James Norton as Happy Valley villain Tommy Lee Royce - PA
James Norton as Happy Valley villain Tommy Lee Royce - PA

With one bound the potential next James Bond was free. In the fourth episode of Happy Valley, James Norton’s villainous Tommy Lee Royce did two remarkable things. First, he rid himself of the mangy man-bun with which the character has been saddled during his incarceration for unspeakable crimes (just for the excess hair he deserved six months in solitary).

Secondly, he demonstrated action-movie chops in a daring escape from a high-security courthouse as he was about to go on trial. Followed, admittedly, by a not-so-daring dash into a newsagents where he hid in the backroom, behind a row of Toblerone, before slinking away disguised as a lycra-warrior cyclist.

The scene is over and done in less than five minutes. And, in the context of Happy Valley’s brooding ambience and ceiling-to-floor misery, it feels a bit cartoonish and overcooked. But along with the bound, the segment has triggered another b-word. Did this demonstration of action-hero prowess – followed by his superb performance in the finale – put 37 year-old Norton in the frame as the new James Bond?

More accurately, is he back in the frame? Norton, the hunky scion of a posh family (his grandfather was a colonial administrator in what was then Tangaikya), has been part of the 007 discourse for some time now. He's neck and neck, in the bookies’s estimation, with Bridgerton’s Regé-Jean Page. And trailing just behind favourites Aaron-Taylor Johnson and Henry Cavill.

Norton has always batted aside the question of whether he might one day slip into the most iconic slim-fit tuxedo in cinema. Asked whether he would be “up for” Bond, he recently replied with stonking tact. “It’s difficult to answer that question,” he told the Radio Times. “They are thinking about what direction they want to take and they haven’t called me to be part of that conversation.”

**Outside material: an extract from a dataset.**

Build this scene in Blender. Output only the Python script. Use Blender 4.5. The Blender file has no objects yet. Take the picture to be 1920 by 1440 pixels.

James Norton preparing for his big break in Happy Valley
James Norton preparing for his big break in Happy Valley

Could Happy Valley, and his latest biff-pow antics, make him part of that conversation? His performance as rapist, murderer and supreme gas-lighter Tommy Lee Royce certainly demolishes the idea that Norton is just a broad pair of shoulders. Or that he lacks the dark charisma necessary to portray Bond.

That was the charge against him when he was the star of Grantchester, in which he played a bland, hunky vicar. And in McMafia, in which he played the bland, hunky son of an oligarch.

His personal history, too, suggested someone gliding through life in a fog of privilege. Norton's well-to-do family includes in its ranks not only MBEs and colonial officers but one Archdeacon, a member of the Royal Engineers and the offspring of a line of Irish landed gentry. Privately educated, he went on to Cambridge, where he was a big cheese in the Marlowe Society, followed by a stint in Rada. Behold our poshest potential Bond yet.

In Happy Valley, he has shown an entirely different skill set, however. Superficially matey, just under the surface Tommy is a relentless antagonist to Sarah Lancashire’s Sgt Catherine Cawood. He's a predator and a deviant but one fuelled by a combination of psychosis and twinkling charm. Season by season Norton has built up Tommy into a fascinating monster rather than simply an icky bad-buy. That’s quite an achievement given the character’s penchant for torture and murder (and his manipulation this year of naive son, Ryan).

Norton’s chances of becoming Bond hinge on what its custodians, the Broccoli dynasty, are looking for. If it’s another Daniel Craig, he can stay hidden in the back of that newsagent. He has none of Craig’s chill or turbo-charged grumpiness.

But if the Broccolis are looking to go in another direction, then Norton might be just what they need. On-screen and off, he’s the anti-Daniel Craig. The most recent 007 was a grump with a cuddly centre. He grouched his way through his career as Bond only to then demonstrate hidden comic talents as Benoit Blanc in Knives Out. Norton’s Tommy is the opposite: outwardly likeable but underneath as cold as a knife in the back. In that way, he perhaps harks back to Sean Connery’s original Bond – a brutal charmer who killed without conscience.

In real life, meanwhile, Norton displays a tremendous affability. He’s a jaunty presence on Twitter. Immediately after the prison break episode of Happy Valley, he was on social media thanking the director. And promising that “the next few episodes are insane!” Never in a million years would Daniel Craig go on Twitter to share his enthusiasm with fans or chuck exclamation marks about like confetti. Norton thinks nothing of it. After a decade-plus of a brooding Bond, might his licence to charm be exactly what the franchise requires?